What is being asked: Pick out the lines in the listing below that contain the word "scene" and copy them.

Source excerpt:
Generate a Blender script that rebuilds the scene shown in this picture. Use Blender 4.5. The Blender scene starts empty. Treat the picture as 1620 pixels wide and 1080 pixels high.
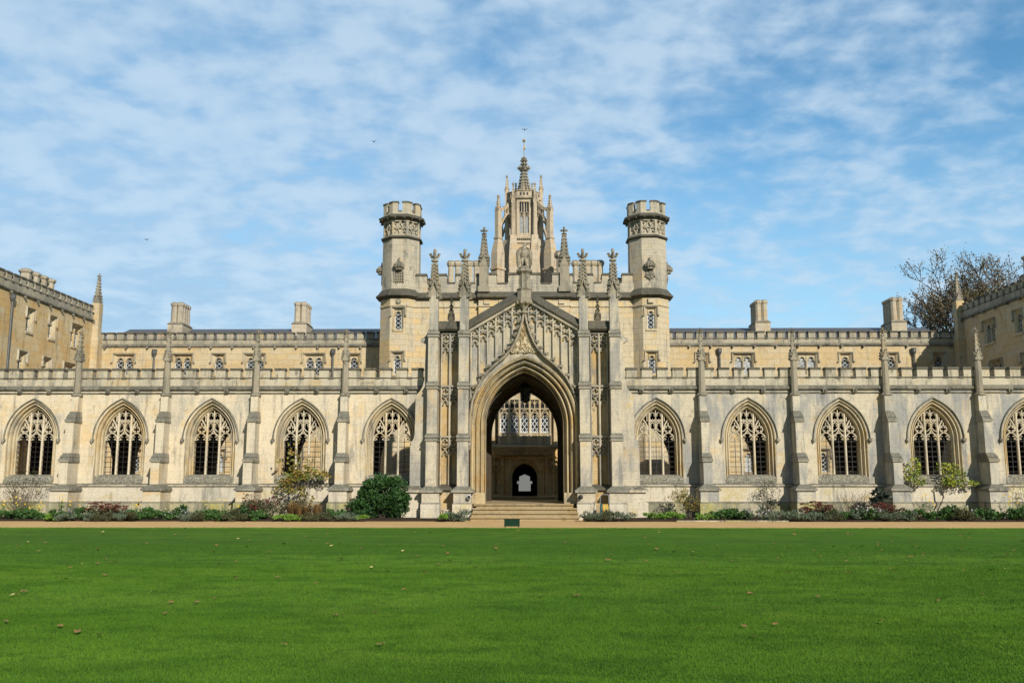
import bpy, math, random
import numpy as np
from mathutils import Vector, Matrix
from mathutils.geometry import tessellate_polygon

random.seed(7)
PI = math.pi
S = bpy.context.scene
COL = S.collection

# ------------------------------------------------------------------ camera
cam_d = bpy.data.cameras.new("camera")
cam = bpy.data.objects.new("camera", cam_d)
COL.objects.link(cam)
cam_d.sensor_width = 36.0
cam_d.lens = 1450.0 / 1620.0 * 36.0
cam_d.clip_end = 3000
CAM_H = 1.53
cam.location = (0, -38, CAM_H)
PITCH = math.atan(222 / 1450.0)
YAW = math.atan(20 * math.cos(PITCH) / 1450.0)
cam.rotation_euler = (PI / 2 + PITCH, 0, YAW)
S.camera = cam

# ------------------------------------------------------------------ light
SUN_AZ, SUN_EL = math.radians(26), math.radians(29)
sun_dir = Vector((math.sin(SUN_AZ) * math.cos(SUN_EL), -math.cos(SUN_AZ) * math.cos(SUN_EL), math.sin(SUN_EL)))
sl = bpy.data.lights.new("sun", 'SUN')
sl.energy = 4.75
sl.angle = math.radians(0.55)
sl.color = (1.0, 0.93, 0.81)
sun = bpy.data.objects.new("sun", sl)
sun.rotation_euler = sun_dir.to_track_quat('Z', 'Y').to_euler()
COL.objects.link(sun)

S.view_settings.view_transform = 'Standard'
S.view_settings.look = 'None'
S.view_settings.gamma = 1
S.view_settings.exposure = 0.12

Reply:
Generate a Blender script that rebuilds the scene shown in this picture. Use Blender 4.5. The Blender scene starts empty. Treat the picture as 1620 pixels wide and 1080 pixels high.
S = bpy.context.scene